Curioso: estábamos muy acostumbrados al relativo anonimato de los condenados a muerte. Solían ser individuos de conducta objetivamente reprobable: asesinos dotados de especial crueldad, tipos de aspecto patibularia cuya mirada en la foto policial parecía revelarnos de forma inequívoca sus intenciones. Estábamos muy acostumbrados, también, a que ciertos hitos criminales se combinaran con el suicidio de quienes los perpetraban. Así que muchos crímenes han quedado, en lo concerniente a sus autores materiales, como carpetas cerradas. Pero en las últimas horas hemos sabido de sendas sentencias a muerte cuyos, digamos, protagonistas, han traspasado la barrera del anonimato: Dzhokhar Tsarnaev, autor, junto a su hermano ya fallecido, del atentado de Boston (el de la competición de atletismo de Boston) y Mohamed Mursi, fugaz presidente del Egipto famoso de la primavera, condenado con un extraño pretexto que suena a excusa. En ambos casos, relacionados, hasta cierto punto, con la radicalización del islamismo, en ambos casos, sentencias que, nos tememos, traerán cola. En el caso de Mursi, sentencia que ha de superar el beneplácito de un muftí, actividad suprema religiosa, cuya opinión no es vinculante. Pero que va a pronunciarse. Con mi lectura de Houellebecq aún reciente. Con ese exasperantemente ininspirado post que complementó a mi reseña. Oh, ¿Es que ya no soy capaz de exponer las vísceras en un escrito? ¿No soy capaz de soltar con todo el descaro que me fascina lo que Houellebecq escribe porque me encanta cómo Houellebecq es? Al margen de mis frecuentes pataletas, que la posible ejecución de estos dos personajes vaya a ser fruto de discusión y de polémica acaba produciéndome cierta excitación. Sociedades dispares como la estadounidense y la egipcia toman decisiones radicales y ambas acarrean la desaparición física, la creación de un mártir que decorará camisetas en unas semanas, y me quedo corto. Y además nos enteramos que Osama Bin Laden fue delatado a cambio de 25 millones de dólares, que no hubo heroica operación de espionaje y neutralización de un terrible enemigo sino transacción financiera y captura de un líder débil y superado por el descontrolado dinamismo de sus seguidores.

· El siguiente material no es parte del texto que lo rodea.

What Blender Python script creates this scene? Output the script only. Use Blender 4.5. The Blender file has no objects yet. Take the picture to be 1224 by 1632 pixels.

Lecturas: varias que no acaban de tener el arranque arrasador que suele provocar que dé cuenta de ellas en unos pocos días. La hondonada, de Jhumpa Lahiri, historia de dos hermanos hindúes que se prolonga en el tiempo, prosa solvente pero aún lejos de esa sensación de necesidad de saber qué pasa a continuación. Y Reparar a los vivos, de Maylis de Kerangal, historia que mezcla surf y trasplantes de órganos, puro azar que lo tomara del estante de novedades de la biblioteca, en una especie de intento de demostrarme a mí mismo tanto mi capacidad de improvisación como mis escasas opciones de superar cierta manía que me ha dado con Caldwell. Echo de menos a sus personajes grotescos, estúpidos y desarraigados, quiero otro Ty Ty u otro Spence cuya conducta comprender y reprobar a la vez.
Los buenos: mi aportación se está perfilando más en mi cabeza que en el papel, y Álex Azkona ha asumido el ingrato papel de coordinar todo este asunto que yo desearía descoordinado, de insistir a la gente y recordarles quiénes somos y de dónde venimos, cosa que, especulo, hará especialmente dura la cuestión de llegar a un acuerdo sobre el reparto de los beneficios, que va a haberlos.